WHAT YOU SHOULD DO
Repeat, exactly and only, the lines from the beginning of the data through the line with "R = math.radians". Pictures are left out.

RECORDED INFORMATION
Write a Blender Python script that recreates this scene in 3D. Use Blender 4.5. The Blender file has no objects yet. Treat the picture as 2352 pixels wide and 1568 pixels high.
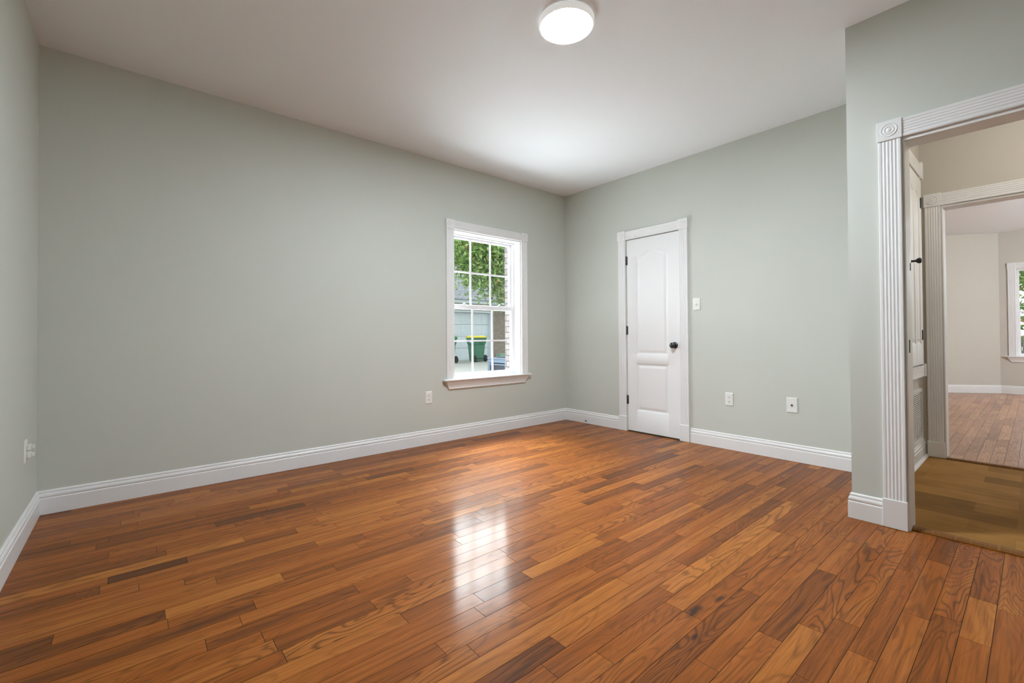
import bpy, bmesh, math, random
from mathutils import Vector, Matrix

S = bpy.context.scene
COL = S.collection
random.seed(7)
R = math.radians

# ---------------------------------------------------------------- camera
CAM = Vector((-4.0677, -3.7621, 1.014))
yaw, pitch, roll, FPX = 0.86562, 0.01164, -0.00625, 1027.23
fw = Vector((math.cos(yaw) * math.cos(pitch), math.sin(yaw) * math.cos(pitch), math.sin(pitch)))
r0 = Vector((math.sin(yaw), -math.cos(yaw), 0))
u0 = r0.cross(fw)
rr = r0 * math.cos(roll) + u0 * math.sin(roll)
uu = -r0 * math.sin(roll) + u0 * math.cos(roll)
cd = bpy.data.cameras.new('camera')
cd.sensor_fit = 'HORIZONTAL'
cd.sensor_width = 36.0
cd.lens = FPX * 36.0 / 2352.0
cd.shift_y = -22.42 / 2352.0
cd.clip_start = 0.02
cd.clip_end = 300
cam = bpy.data.objects.new('camera', cd)
cam.matrix_world = Matrix(((rr.x, uu.x, -fw.x, CAM.x), (rr.y, uu.y, -fw.y, CAM.y), (rr.z, uu.z, -fw.z, CAM.z), (0, 0, 0, 1)))
COL.objects.link(cam)
S.camera = cam

# ---------------------------------------------------------------- view, sky and added stand-in daylight lamps
S.view_settings.view_transform = 'Standard'
S.view_settings.look = 'None'
S.view_settings.gamma = 1.0
S.view_settings.use_curve_mapping = False
S.cycles.max_bounces = 14
S.cycles.diffuse_bounces = 8
S.cycles.glossy_bounces = 6
S.cycles.transparent_max_bounces = 16
S.cycles.use_denoising = True
S.cycles.sample_clamp_indirect = 6.0
S.view_settings.exposure = 0.66

SKY = 2.0
w = bpy.data.worlds.new('overcast_sky')
S.world = w
w.use_nodes = True
nt = w.node_tree
nt.nodes.clear()
tc = nt.nodes.new('ShaderNodeTexCoord')
sp = nt.nodes.new('ShaderNodeSeparateXYZ')
nt.links.new(tc.outputs['Generated'], sp.inputs[0])
mr = nt.nodes.new('ShaderNodeMapRange')           # overcast sky: zenith three times the horizon
mr.inputs[1].default_value = 0.0
mr.inputs[2].default_value = 1.0
mr.inputs[3].default_value = 0.42
mr.inputs[4].default_value = 1.0
nt.links.new(sp.outputs['Z'], mr.inputs[0])
mu = nt.nodes.new('ShaderNodeMath')
mu.operation = 'MULTIPLY'
mu.inputs[1].default_value = SKY
nt.links.new(mr.outputs[0], mu.inputs[0])
bg = nt.nodes.new('ShaderNodeBackground')
bg.inputs[0].default_value = (0.93, 0.97, 1.0, 1)
nt.links.new(mu.outputs[0], bg.inputs[1])
wo = nt.nodes.new('ShaderNodeOutputWorld')
nt.links.new(bg.outputs[0], wo.inputs[0])


def area_light(name, loc, target, sx, sy, power, color=(1, 1, 1), spread=180):
    l = bpy.data.lights.new(name, 'AREA')
    l.shape = 'RECTANGLE'
    l.size, l.size_y = sx, sy
    l.energy = power
    l.color = color
    l.spread = R(spread)
    o = bpy.data.objects.new(name, l)
    o.location = loc
    o.rotation_euler = (Vector(target) - Vector(loc)).to_track_quat('-Z', 'Y').to_euler()
    COL.objects.link(o)
    return o


DAY = (0.90, 0.96, 1.0)
area_light('sky_fill_high', (0.2, 2.1, 4.8), (-1.15, 0.1, 1.0), 3.2, 1.8, 1700, DAY)  # added lamp high outside, makes the bright floor strip under the window
area_light('sky_fill_side', (-3.1, 4.5, 2.75), (-0.6, -1.2, 1.0), 2.6, 1.9, 85, DAY, 110)  # added lamp outside to the left, brightens the lower closet door wall
area_light('low_sky_fill', (7.5, 15.5, 9.2), (-1.2, 0.0, 1.2), 15.0, 5.5, 520, DAY, 60)  # no cloud here: added lamp above view, puts the window reflection on the floor
area_light('ground_fill', (-0.6, 2.5, -0.025), (-0.6, 2.5, 3.0), 4.8, 3.4, 600, (0.86, 0.94, 1.0))  # added upward lamp over the ground, hidden below the sill, brightens the ceiling
area_light('far_window_fill', (11.0, -4.6, 4.2), (7.2, -4.1, 1.4), 4.0, 2.0, 160, DAY)  # added lamp outside the far window, boosts its daylight
LAMP_STRENGTH = 250.0

# ---------------------------------------------------------------- node helpers
def new_mat(name):
    m = bpy.data.materials.new(name)
    m.use_nodes = True
    t = m.node_tree
    b = t.nodes['Principled BSDF']
    return m, t, b


def N(t, kind, **kw):
    n = t.nodes.new('ShaderNode' + kind)
    for k, v in kw.items():
        setattr(n, k, v)
    return n


def L(t, a, b):
    t.links.new(a, b)


def math_node(t, op, a, b=None, c=None, clamp=False):
    n = N(t, 'Math', operation=op)
    n.use_clamp = clamp
    for i, v in enumerate((a, b, c)):
        if v is None:
            continue
        if isinstance(v, (int, float)):
            n.inputs[i].default_value = v
        else:
            L(t, v, n.inputs[i])
    return n.outputs[0]


def ramp(t, fac, stops, interp='LINEAR'):
    n = N(t, 'ValToRGB')
    n.color_ramp.interpolation = interp
    e = n.color_ramp.elements
    while len(e) < len(stops):
        e.new(0.5)
    for i, (p, c) in enumerate(stops):
        e[i].position = p
        e[i].color = (c[0], c[1], c[2], 1) if not isinstance(c, (int, float)) else (c, c, c, 1)
    L(t, fac, n.inputs[0])
    return n.outputs[0]


def mix(t, fac, a, b, mode='MIX'):
    n = N(t, 'Mix', data_type='RGBA', blend_type=mode)
    for sock, v in ((n.inputs[0], fac), (n.inputs[6], a), (n.inputs[7], b)):
        if isinstance(v, (int, float)):
            sock.default_value = v
        elif isinstance(v, tuple):
            sock.default_value = (v[0], v[1], v[2], 1)
        else:
            L(t, v, sock)
    return n.outputs[2]


def noise(t, vec, scale=5.0, detail=2.0, rough=0.5, distort=0.0):
    n = N(t, 'TexNoise')
    n.inputs['Scale'].default_value = scale
    n.inputs['Detail'].default_value = detail
    n.inputs['Roughness'].default_value = rough
    n.inputs['Distortion'].default_value = distort
    L(t, vec, n.inputs['Vector'])
    return n.outputs['Fac']


def obj_coords(t):
    return N(t, 'TexCoord').outputs['Object']


def scaled(t, vec, s):
    n = N(t, 'Vector' + 'Math', operation='MULTIPLY')
    L(t, vec, n.inputs[0])
    n.inputs[1].default_value = s
    return n.outputs[0]


def bump(t, b, height, strength=0.2, dist=0.002):
    n = N(t, 'Bump')
    n.inputs['Strength'].default_value = strength
    n.inputs['Distance'].default_value = dist
    L(t, height, n.inputs['Height'])
    L(t, n.outputs[0], b.inputs['Normal'])
    return n


def plain(name, col, rough=0.5, spec=0.5, metal=0.0, vary=0.04, scale=8.0, bmp=0.0, bscale=200.0, coat=0.0):
    m, t, b = new_mat(name)
    oc = obj_coords(t)
    n = noise(t, oc, scale, 3.0)
    lo = tuple(c * (1 - vary) for c in col)
    hi = tuple(min(1, c * (1 + vary)) for c in col)
    L(t, ramp(t, n, [(0.3, lo), (0.7, hi)]), b.inputs['Base Color'])
    b.inputs['Roughness'].default_value = rough
    b.inputs['Specular IOR Level'].default_value = spec
    b.inputs['Metallic'].default_value = metal
    b.inputs['Coat Weight'].default_value = coat
    if bmp:
        bump(t, b, noise(t, oc, bscale, 2.0), bmp, 0.001)
    return m


WALL = plain('sage_wall_paint', (0.580, 0.604, 0.556), 0.55, 0.3, vary=0.015, scale=1.5, bmp=0.12, bscale=260)
BEIGE = plain('beige_wall_paint', (0.58, 0.55, 0.49), 0.6, 0.3, vary=0.015, scale=1.5, bmp=0.12, bscale=260)
CEIL = plain('ceiling_paint', (0.82, 0.845, 0.87), 0.8, 0.2, vary=0.01, scale=1.2, bmp=0.1, bscale=180)
TRIM = plain('white_trim_paint', (0.80, 0.80, 0.80), 0.32, 0.5, vary=0.012, scale=6)
DOORP = plain('white_door_paint', (0.82, 0.82, 0.825), 0.38, 0.5, vary=0.01, scale=3)
DOORM = plain('eggshell_door_paint', (0.80, 0.80, 0.79), 0.6, 0.25, vary=0.01, scale=3)
VINYL = plain('white_vinyl', (0.82, 0.82, 0.84), 0.35, 0.5, vary=0.01)
PLATE = plain('white_plastic', (0.82, 0.83, 0.80), 0.3, 0.5, vary=0.01)
DARK = plain('dark_slot', (0.02, 0.02, 0.02), 0.6, 0.3)
BLACK = plain('black_iron', (0.018, 0.018, 0.02), 0.4, 0.5, 0.3)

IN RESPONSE
Write a Blender Python script that recreates this scene in 3D. Use Blender 4.5. The Blender file has no objects yet. Treat the picture as 2352 pixels wide and 1568 pixels high.
import bpy, bmesh, math, random
from mathutils import Vector, Matrix

S = bpy.context.scene
COL = S.collection
random.seed(7)
R = math.radians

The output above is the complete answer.